Samba upgraded to lenny

Samba.grep.be, my main server (which occasionally also hosts a domU for p2) was upgraded to lenny this monday evening. I wish I could say there were no issues, but unfortunately that's not true.

At first, everything seemed to run smoothly; of course I did have to recompile a few locally written programs to run against some SONAME changes (programs that are too trivial to package, really, and too ugly too), but other than that, everything was fine.

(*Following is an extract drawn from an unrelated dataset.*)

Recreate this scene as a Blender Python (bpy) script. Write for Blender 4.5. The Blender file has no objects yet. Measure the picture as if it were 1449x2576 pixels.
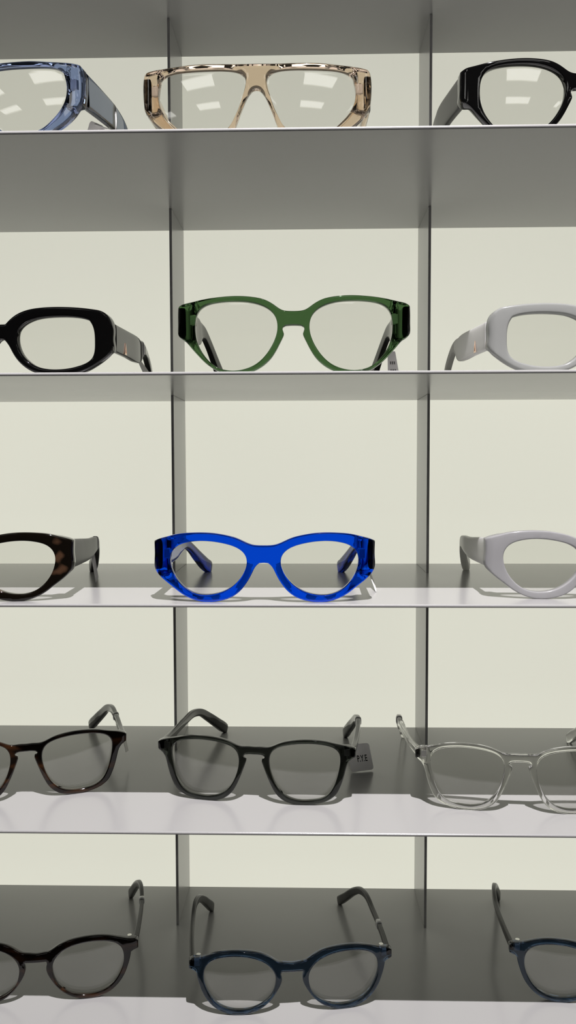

It went wrong sometime during the night. Apparently something didn't like the new kernel or the new xen, because everything started to lock up. Since I only noticed this when I was at a customer the next day, I couldn't fix it until I got home again in the evening (meaning, downtime for a full day); and unfortunately, the exact failure mode meant that not much was written to the log -- certainly not enough to figure out what went wrong:

Mar 10 04:04:41 samba kernel: [ 7033.011523] INFO: task cron:21006 blocked for more than 120 seconds.
Mar 10 06:43:46 samba kernel: [ 7033.011614] "echo 0 > /proc/sys/kernel/hung_task_timeout_secs" disables this message.
Mar 10 17:35:04 samba kernel: [ 7033.011701] cron          D 7fffffffffffffff     0 21006   4147

After that, nothing before the reboot, which happened at around 21:00. Take good note of the timings on those messages, and the apparent discrepancies between the syslog timestamp and the kernel timestamp. 7033 seconds after boot was around 3:30 AM...

When I arrived at the physical server, this kind of message was rolling over the console several times a second, with just the name and PID of the blocking process changed. And with several more lines following the message, of course. As a result, the system was not responsive at all.

I didn't file a bug since, frankly, there's so little information that I wouldn't even know what to file a bug against (the kernel? Xen? Some rogue process that runs as root and changes settings which cause a driver to block? I wouldn't know). Instead, all I could do was to reboot the server and hope for the best.